Cassie – 3, Mum – 0.

I left Kmart the way I came in, with a happy bouncing toddler at my heels.

Dealing with toddler tantrums

Toddler tantrums are the real deal – and when they start my take you by surprise. All of a sudden, one day my little baby learned to throw herself onto the fall in a fit of tears in an attempt to get her own way. Thankfully, to begin with, they just happened at home. I went through all the motions, from comforting her, to reasoning with her and occasionally, I’ll admit it, I even gave in to her, just to stop the chaos.

It didn’t take me long to realise I was teaching her bad habits. Cassie was learning that if she went about said behaviour, she may end up getting what she wants in the end. And let’s be honest, there really is no reasoning with a toddler.

Instead, I learned the art of patience.

As long as Cassie was in a safe space when she was having one of these episodes, I started to leave her to it. Sure enough, after a few minutes she would get bored, forget what she was doing and walk off to play with something else.
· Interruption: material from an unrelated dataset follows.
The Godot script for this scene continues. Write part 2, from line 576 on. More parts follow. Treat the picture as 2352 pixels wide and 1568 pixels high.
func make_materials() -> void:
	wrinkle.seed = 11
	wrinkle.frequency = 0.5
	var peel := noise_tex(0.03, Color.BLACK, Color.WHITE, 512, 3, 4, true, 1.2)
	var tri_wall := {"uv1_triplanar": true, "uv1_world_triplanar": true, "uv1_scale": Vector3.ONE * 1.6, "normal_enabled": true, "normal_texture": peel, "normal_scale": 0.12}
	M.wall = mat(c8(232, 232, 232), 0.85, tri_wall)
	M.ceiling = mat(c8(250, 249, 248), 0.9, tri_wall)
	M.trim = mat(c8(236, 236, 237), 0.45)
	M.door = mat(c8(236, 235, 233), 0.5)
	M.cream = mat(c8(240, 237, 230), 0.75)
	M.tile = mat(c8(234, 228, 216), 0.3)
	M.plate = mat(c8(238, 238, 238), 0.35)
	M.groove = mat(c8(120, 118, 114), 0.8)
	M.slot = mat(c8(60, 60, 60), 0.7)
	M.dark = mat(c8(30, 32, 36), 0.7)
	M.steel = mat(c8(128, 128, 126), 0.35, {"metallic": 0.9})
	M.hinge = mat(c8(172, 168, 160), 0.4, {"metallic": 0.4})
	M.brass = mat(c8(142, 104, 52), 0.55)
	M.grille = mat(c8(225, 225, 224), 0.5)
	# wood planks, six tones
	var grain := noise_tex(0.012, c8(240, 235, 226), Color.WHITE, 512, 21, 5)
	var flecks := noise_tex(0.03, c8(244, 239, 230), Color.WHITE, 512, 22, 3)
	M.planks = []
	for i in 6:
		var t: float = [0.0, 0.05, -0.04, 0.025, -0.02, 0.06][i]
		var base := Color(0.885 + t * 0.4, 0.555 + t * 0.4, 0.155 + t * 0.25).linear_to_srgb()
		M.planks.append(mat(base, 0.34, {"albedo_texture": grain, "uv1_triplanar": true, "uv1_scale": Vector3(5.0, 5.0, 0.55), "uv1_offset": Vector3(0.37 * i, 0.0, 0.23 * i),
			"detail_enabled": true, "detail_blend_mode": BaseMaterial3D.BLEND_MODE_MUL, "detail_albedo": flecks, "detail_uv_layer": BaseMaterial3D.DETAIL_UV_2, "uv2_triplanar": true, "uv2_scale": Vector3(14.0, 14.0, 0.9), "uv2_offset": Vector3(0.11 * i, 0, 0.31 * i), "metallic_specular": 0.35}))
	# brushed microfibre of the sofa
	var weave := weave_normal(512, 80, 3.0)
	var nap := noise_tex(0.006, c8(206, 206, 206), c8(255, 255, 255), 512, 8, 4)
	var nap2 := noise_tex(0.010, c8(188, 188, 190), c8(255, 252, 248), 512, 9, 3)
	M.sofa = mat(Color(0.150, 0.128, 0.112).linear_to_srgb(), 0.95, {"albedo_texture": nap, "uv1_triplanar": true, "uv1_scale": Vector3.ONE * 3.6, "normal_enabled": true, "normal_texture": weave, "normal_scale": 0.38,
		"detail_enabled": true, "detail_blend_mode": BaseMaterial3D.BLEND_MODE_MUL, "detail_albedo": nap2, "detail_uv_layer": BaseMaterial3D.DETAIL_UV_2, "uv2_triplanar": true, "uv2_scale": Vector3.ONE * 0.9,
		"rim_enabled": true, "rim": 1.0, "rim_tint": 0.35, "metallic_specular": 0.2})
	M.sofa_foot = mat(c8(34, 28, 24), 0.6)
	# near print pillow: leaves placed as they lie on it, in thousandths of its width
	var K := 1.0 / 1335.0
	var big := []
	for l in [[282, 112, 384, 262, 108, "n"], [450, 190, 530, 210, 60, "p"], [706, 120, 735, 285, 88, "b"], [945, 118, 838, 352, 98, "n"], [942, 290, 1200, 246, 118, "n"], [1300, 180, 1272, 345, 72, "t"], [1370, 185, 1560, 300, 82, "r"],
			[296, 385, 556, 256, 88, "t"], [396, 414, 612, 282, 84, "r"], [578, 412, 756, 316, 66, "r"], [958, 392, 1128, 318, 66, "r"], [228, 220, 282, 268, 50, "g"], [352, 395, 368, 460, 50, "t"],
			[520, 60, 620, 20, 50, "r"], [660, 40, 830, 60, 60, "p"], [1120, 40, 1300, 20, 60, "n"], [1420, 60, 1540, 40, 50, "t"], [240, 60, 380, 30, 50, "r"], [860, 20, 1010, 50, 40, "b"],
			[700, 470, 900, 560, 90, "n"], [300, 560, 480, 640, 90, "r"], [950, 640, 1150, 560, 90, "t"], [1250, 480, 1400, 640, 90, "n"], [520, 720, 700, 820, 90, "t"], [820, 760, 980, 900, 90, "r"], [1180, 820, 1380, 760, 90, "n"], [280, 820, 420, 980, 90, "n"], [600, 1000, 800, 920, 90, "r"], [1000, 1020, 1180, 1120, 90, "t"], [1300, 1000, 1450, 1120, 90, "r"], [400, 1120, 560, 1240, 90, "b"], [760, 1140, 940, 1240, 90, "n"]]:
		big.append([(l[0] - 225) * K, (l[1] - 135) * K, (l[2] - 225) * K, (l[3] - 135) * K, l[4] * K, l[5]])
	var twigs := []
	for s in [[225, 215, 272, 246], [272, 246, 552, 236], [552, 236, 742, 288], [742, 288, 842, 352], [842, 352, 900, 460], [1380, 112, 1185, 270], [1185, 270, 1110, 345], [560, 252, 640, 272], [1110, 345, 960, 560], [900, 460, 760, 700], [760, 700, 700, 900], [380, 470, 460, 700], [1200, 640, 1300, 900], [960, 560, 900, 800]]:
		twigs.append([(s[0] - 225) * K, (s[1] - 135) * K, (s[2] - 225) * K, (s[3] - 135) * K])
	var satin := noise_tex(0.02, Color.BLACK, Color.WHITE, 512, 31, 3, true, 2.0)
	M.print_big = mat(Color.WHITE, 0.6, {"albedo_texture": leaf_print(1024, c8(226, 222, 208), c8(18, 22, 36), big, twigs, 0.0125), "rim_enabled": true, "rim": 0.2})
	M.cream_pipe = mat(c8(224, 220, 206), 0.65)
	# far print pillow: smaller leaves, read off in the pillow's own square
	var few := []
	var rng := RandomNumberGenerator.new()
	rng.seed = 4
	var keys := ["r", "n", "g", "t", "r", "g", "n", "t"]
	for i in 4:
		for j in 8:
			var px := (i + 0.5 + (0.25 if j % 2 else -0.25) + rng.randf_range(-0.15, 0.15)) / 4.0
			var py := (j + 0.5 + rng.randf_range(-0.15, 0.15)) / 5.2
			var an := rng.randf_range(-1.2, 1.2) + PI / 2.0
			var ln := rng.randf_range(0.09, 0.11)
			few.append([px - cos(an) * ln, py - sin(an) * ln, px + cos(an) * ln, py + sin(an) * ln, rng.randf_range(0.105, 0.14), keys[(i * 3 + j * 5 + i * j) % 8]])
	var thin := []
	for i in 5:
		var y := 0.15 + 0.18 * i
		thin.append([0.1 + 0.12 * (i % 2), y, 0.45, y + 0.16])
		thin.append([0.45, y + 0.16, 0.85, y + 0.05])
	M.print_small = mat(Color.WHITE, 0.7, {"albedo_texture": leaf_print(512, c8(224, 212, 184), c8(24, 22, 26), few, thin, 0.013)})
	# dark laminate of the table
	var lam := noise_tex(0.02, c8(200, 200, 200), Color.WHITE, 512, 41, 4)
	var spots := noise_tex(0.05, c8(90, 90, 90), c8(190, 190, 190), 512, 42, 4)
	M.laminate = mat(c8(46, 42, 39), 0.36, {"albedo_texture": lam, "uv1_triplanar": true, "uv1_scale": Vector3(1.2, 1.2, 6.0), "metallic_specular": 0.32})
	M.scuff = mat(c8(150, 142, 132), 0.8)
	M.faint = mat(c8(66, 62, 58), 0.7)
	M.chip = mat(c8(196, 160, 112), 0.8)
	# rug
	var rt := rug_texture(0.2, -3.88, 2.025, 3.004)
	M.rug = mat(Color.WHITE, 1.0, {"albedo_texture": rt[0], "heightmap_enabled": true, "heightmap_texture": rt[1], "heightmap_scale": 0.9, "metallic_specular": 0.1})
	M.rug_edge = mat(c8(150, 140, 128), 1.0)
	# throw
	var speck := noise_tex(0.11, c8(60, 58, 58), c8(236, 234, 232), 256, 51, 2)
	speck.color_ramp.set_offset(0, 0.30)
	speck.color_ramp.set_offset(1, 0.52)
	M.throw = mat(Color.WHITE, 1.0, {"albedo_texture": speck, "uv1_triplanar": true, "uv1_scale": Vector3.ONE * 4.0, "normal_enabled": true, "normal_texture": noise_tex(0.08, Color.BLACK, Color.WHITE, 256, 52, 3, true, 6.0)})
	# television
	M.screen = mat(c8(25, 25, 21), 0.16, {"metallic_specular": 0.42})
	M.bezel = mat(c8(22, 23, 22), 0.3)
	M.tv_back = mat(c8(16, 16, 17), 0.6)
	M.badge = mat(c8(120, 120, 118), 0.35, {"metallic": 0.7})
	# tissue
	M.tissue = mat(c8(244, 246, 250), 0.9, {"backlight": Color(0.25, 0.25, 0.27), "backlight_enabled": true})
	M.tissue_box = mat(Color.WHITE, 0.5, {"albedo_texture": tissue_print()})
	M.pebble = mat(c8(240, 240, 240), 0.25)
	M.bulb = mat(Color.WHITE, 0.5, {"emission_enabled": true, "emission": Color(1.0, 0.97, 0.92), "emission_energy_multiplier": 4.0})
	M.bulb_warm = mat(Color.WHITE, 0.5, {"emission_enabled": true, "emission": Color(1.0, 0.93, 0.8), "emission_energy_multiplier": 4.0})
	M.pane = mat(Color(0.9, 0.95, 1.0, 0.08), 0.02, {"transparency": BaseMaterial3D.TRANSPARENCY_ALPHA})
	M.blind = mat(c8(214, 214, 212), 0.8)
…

I couldn’t believe it actually worked. I felt like I was nailing this parenting thing and had everything sorted. That was before I realised the time had come to deal with one of these tantrums in public.

Things are ten times harder when you have the judgmental eyes of the public scrutinising your every move. I could see the looks from people who thought I should be that strict mum who takes no nonsense and should discipline my child. There were the looks of pity from parents who had been there and done that. And there were looks of laughter from those who appreciated the stance I had taken.

Then, of course, there were those that were annoyed their shopping had been disrupted by a stubborn child.

Part of me did want to give in. I wanted to grab her by the arm and yank her out the door. But I know my daughter and that’s the advantage I had on all the ‘looks’ these people gave me. I knew things would escalate very quickly if I tried anything.

There was one more thing I knew: toddlers need consistency.

I can’t teach Cassie that she can get away with her tantrum one day and get what she wants but not the rest, as that will encourage her to keep having the tantrums in hope. I had discovered at home what works best and I just needed the balls to carry it out in public. And I would have to, if it wasn’t for the shop assistant.

Public tantrums are the worst, and no parent ever wants to go through them. However, most will.

Be strong and stand your ground. Those other people watching on don’t know you, they don’t know your children and they don’t know your circumstances – so forget them. Do what works for you and know that things will get better.